§ **Aim**: Below this line are records; write out exactly the lines from the one containing "Build this scene" through the one containing "R = math.radians", with the pictures left out.

§ **Entries provided**:

=-=-=-=-=

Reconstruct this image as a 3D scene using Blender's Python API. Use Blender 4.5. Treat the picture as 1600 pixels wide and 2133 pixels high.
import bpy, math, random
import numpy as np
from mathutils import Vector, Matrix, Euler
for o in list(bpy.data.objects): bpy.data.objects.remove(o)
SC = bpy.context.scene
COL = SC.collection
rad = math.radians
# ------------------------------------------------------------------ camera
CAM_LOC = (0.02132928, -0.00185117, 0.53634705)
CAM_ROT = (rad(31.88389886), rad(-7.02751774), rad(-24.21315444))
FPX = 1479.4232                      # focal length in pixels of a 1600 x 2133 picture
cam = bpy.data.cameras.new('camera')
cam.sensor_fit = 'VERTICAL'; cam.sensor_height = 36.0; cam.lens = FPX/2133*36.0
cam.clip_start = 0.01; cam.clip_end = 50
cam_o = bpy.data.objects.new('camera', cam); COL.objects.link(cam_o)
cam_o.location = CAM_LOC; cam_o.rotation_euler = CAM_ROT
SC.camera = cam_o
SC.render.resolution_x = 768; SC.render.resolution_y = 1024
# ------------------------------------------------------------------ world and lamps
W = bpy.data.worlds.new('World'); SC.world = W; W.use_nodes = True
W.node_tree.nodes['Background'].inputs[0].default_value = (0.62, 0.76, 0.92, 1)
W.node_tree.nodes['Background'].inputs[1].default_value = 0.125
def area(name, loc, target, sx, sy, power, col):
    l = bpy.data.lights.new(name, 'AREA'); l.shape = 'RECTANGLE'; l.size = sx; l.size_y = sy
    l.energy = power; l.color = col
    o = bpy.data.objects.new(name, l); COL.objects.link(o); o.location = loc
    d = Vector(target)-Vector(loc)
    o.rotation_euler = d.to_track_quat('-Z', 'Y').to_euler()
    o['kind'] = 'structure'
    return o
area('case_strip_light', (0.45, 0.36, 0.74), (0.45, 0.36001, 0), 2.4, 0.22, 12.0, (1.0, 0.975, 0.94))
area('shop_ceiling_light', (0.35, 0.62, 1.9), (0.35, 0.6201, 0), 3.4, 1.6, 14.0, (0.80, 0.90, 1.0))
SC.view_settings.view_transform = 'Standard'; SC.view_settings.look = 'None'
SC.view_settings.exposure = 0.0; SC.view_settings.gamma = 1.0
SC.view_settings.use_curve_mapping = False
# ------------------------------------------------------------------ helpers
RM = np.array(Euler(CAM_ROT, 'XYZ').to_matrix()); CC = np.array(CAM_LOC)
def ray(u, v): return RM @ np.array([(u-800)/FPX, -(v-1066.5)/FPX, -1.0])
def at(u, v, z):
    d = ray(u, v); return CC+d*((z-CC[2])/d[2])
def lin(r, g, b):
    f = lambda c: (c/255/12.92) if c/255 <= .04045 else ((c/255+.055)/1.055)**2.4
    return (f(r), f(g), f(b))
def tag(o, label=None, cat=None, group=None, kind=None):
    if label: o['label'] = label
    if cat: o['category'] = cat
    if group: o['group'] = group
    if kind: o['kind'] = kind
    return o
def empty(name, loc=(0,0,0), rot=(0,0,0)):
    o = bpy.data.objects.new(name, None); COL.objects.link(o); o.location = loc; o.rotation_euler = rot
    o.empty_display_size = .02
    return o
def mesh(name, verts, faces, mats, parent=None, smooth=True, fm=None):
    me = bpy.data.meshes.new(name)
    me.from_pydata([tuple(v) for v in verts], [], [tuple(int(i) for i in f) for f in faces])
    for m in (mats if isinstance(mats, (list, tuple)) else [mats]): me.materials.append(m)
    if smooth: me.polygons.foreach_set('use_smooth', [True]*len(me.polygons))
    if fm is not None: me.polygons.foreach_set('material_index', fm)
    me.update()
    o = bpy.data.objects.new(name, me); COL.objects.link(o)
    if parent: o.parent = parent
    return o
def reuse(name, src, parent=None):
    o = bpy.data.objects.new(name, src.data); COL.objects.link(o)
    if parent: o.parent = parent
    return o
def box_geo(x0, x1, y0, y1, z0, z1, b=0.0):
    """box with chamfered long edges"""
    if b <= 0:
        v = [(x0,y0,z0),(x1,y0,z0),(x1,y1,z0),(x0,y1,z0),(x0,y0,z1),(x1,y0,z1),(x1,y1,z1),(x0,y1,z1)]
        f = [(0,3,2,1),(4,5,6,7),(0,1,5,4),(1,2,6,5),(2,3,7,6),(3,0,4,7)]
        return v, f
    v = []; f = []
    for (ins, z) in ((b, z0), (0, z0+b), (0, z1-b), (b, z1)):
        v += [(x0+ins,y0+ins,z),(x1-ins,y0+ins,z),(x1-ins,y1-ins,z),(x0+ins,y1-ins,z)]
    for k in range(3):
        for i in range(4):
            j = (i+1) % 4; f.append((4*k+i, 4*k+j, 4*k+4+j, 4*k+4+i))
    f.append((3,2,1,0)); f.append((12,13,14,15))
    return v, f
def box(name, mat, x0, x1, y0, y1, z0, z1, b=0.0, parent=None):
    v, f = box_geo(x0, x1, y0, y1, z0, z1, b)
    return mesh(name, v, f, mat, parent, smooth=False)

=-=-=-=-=

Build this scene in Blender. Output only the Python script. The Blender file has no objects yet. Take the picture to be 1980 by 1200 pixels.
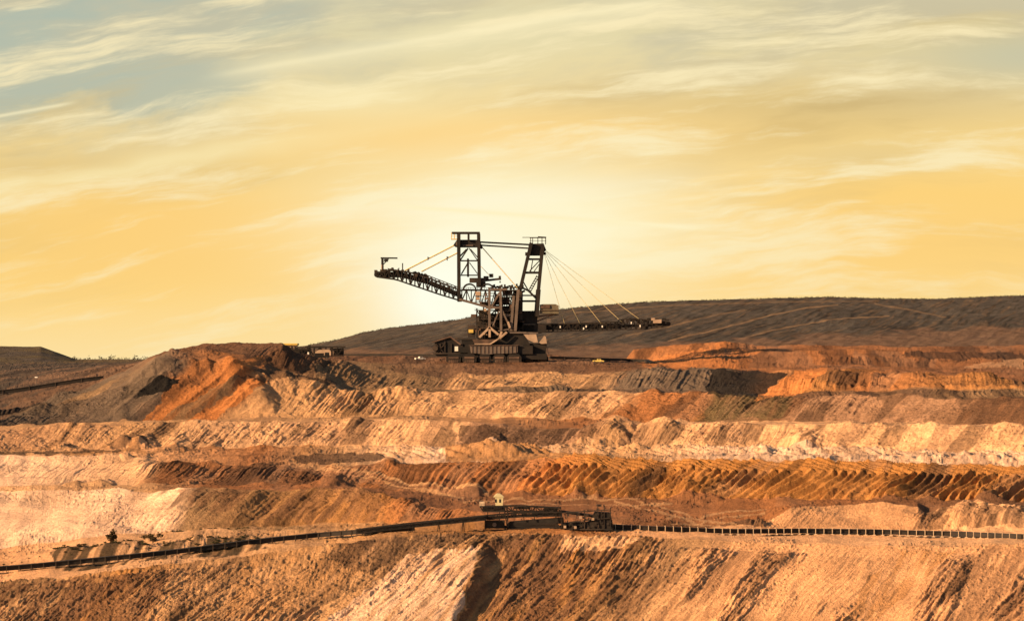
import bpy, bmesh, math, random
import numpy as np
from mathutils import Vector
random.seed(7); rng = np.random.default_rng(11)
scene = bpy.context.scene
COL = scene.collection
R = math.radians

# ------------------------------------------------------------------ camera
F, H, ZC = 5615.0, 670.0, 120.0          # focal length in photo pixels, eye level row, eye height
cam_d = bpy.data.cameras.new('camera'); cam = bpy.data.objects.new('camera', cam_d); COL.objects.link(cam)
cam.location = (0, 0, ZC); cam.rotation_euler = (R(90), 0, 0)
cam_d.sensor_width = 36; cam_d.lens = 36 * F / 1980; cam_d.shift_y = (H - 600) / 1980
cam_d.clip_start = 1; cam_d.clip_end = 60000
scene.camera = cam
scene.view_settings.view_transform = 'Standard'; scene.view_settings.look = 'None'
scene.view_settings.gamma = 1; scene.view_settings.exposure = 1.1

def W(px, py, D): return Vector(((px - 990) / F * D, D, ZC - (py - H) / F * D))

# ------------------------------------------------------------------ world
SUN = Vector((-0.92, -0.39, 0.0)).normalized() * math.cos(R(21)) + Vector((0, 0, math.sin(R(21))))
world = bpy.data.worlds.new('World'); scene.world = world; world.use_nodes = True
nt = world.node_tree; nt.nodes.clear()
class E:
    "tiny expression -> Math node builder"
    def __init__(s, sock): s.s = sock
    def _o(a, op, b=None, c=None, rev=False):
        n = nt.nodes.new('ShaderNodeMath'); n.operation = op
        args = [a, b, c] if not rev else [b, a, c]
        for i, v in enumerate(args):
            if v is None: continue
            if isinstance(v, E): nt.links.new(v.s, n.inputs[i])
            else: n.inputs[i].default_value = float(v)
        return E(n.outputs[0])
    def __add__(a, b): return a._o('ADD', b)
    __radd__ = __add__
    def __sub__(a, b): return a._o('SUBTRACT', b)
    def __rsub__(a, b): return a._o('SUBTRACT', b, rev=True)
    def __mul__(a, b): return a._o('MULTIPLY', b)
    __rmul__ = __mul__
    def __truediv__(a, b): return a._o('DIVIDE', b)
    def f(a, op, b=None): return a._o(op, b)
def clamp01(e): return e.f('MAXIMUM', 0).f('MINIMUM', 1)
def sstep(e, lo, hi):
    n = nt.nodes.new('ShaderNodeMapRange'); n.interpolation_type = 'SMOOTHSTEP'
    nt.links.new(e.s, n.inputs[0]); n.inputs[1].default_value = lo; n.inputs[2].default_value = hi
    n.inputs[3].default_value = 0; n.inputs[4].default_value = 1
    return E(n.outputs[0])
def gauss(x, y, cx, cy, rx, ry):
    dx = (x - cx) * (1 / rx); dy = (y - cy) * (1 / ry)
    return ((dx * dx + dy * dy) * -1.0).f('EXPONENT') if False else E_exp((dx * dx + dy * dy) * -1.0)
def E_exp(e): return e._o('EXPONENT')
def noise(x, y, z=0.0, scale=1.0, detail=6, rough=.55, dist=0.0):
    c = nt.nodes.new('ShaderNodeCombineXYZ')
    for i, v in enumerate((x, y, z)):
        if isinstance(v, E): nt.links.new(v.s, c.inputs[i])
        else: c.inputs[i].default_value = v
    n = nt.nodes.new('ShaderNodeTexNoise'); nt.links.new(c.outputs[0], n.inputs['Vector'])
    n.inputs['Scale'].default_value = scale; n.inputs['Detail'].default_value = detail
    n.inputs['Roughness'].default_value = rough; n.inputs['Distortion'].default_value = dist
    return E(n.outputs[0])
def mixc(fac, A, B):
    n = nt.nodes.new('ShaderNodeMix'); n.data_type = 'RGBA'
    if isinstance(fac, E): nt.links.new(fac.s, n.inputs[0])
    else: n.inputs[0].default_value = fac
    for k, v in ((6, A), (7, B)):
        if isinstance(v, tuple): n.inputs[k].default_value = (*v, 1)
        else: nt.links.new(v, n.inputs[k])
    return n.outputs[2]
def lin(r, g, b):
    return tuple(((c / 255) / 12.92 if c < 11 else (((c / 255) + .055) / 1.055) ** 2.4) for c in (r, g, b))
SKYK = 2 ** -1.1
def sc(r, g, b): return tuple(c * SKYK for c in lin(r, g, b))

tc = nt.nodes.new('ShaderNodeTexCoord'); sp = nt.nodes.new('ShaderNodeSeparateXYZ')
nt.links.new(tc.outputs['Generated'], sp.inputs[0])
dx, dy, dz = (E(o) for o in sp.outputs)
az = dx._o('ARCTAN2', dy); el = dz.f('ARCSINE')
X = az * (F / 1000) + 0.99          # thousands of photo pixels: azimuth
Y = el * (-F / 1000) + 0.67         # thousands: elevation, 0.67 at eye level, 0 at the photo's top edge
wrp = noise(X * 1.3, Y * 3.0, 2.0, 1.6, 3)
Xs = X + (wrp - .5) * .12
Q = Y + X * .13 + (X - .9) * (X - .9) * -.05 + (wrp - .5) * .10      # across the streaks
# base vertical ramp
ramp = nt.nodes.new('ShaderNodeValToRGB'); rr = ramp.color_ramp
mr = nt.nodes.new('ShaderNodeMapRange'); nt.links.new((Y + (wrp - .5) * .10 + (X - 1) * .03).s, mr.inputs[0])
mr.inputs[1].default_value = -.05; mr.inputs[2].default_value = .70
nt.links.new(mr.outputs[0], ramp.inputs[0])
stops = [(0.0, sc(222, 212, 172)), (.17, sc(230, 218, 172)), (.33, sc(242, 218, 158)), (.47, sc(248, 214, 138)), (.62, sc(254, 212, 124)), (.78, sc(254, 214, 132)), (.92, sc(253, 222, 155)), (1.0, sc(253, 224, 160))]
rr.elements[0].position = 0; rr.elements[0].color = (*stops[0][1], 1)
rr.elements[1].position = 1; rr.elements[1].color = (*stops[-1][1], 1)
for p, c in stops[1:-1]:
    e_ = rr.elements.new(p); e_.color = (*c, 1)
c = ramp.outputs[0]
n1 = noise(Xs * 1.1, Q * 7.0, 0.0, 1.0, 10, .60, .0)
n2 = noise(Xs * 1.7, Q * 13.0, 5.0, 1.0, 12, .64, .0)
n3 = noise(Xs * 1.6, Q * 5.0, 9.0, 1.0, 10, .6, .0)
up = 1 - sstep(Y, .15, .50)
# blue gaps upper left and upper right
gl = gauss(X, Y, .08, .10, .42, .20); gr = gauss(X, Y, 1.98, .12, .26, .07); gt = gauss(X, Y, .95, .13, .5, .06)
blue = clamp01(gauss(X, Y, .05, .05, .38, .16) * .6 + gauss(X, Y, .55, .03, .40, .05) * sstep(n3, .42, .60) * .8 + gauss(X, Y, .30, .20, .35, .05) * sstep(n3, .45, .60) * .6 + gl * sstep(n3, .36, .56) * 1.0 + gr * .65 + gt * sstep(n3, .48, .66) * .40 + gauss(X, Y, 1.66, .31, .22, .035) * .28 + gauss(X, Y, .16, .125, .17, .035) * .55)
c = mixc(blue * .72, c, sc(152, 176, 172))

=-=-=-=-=

§ **Answer to this problem**:
Build this scene in Blender. Output only the Python script. The Blender file has no objects yet. Take the picture to be 1980 by 1200 pixels.
import bpy, bmesh, math, random
import numpy as np
from mathutils import Vector
random.seed(7); rng = np.random.default_rng(11)
scene = bpy.context.scene
COL = scene.collection
R = math.radians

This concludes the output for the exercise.